Signor Presidente, onorevoli colleghi, quasi tutti abbiamo espresso il nostro compiacimento per le conclusioni della Conferenza del Cairo, salvo alcune polemiche, molto artificiose e molto italiane, contro il Vaticano, polemiche che hanno intenzionalmente dimenticato quale fosse il testo dell'originale progetto del piano d'azione della Conferenza.
Ma il problema nostro è un altro. E' quello di tradurre in scelte concrete le conclusioni di questa Conferenza. A me pare importante la comune consapevolezza dell'interdipendenza tra problemi della povertà, della demografia e dello sviluppo. Vi è pure l'esigenza di acquisire la consapevolezza di un'altra interdipendenza: quella tra lo sviluppo dei paesi industrializzati e lo sviluppo dei paesi non industrializzati. Ce lo ricorda drammaticamente la cronaca di tutti i giorni, le epidemie, dal colera alla peste, le grandi trasmigrazioni delle popolazioni, le guerre, le devastazioni ambientali. Ciò che accade in un angolo della terra coinvolge ogni altra parte del pianeta. Da qui la necessità di interrogarci e di lavorare sulla qualità dei nostri stessi modelli di sviluppo, proposta in questa sede non più tardi di 15 giorni fa dal Presidente della Commissione Delors. E' posto in discussione il significato stesso della politica, la politica ha senso solo se riesce a pensare il futuro, se riesce ad organizzare il
futuro. Recuperare il senso fondamentale della funzione politica è compito cui l'Europa, per la sua storia, può dare un contributo fondamentale.

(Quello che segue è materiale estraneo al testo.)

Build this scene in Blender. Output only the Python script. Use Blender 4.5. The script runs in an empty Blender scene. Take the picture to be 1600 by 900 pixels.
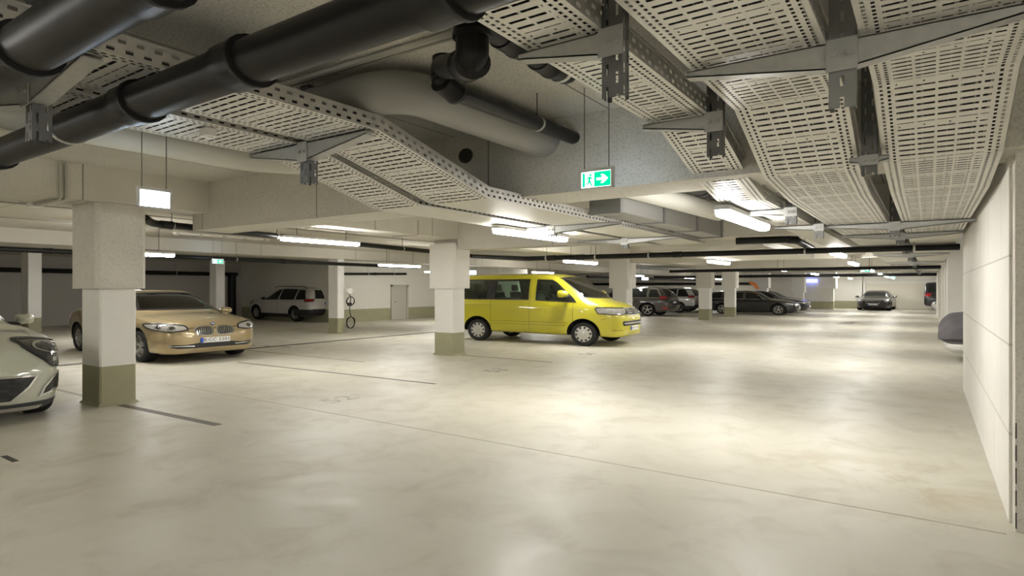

Dobbiamo cioè cambiare mentalità, modificare i nostri atteggiamenti, non più un atteggiamento di difesa, ma un atteggiamento di promozione. Ci siamo infatti abituati a difenderci da tutto, perché il futuro ci spaventa. Ci difendiamo dagli immigrati, ci difendiamo dai prodotti dell'agricoltura dei paesi in via di sviluppo, siano le banane, gli agrumi o i cereali. Ci difendiamo dai prodotti industriali di questi paesi, perché prodotti a basso costo di manodopera, e con la stessa mentalità qualcuno vorrebbe che ci difendessimo da quanti vengono al mondo. Dobbiamo allora capire che è più giusto e, per noi paesi industrializzati, persino più conveniente, aiutare questi popoli a promuoversi; una politica di cooperazione nel settore dell'istruzione, dello sviluppo industriale compatibile, indurrà una politica demografica più contenuta e soprattutto più libera e consapevole. E qui il ruolo della donna è davvero straordinario. Le politiche di cooperazione diverranno in questo modo parte importante e integrante non so
lo della nostra politica estera ma anche della nostra stessa politica interna. In questa prospettiva l'Europa potrà svolgere un ruolo determinante, più di ogni altro paese industrializzato, solo che abbia la forza, l'Europa, di guardare alla propria storia, alle proprie radici, ai valori della propria origine, quando sulle mappe l'Europa non si chiamava ancora così, ma era indicata con il nome di una civiltà, Christianitas.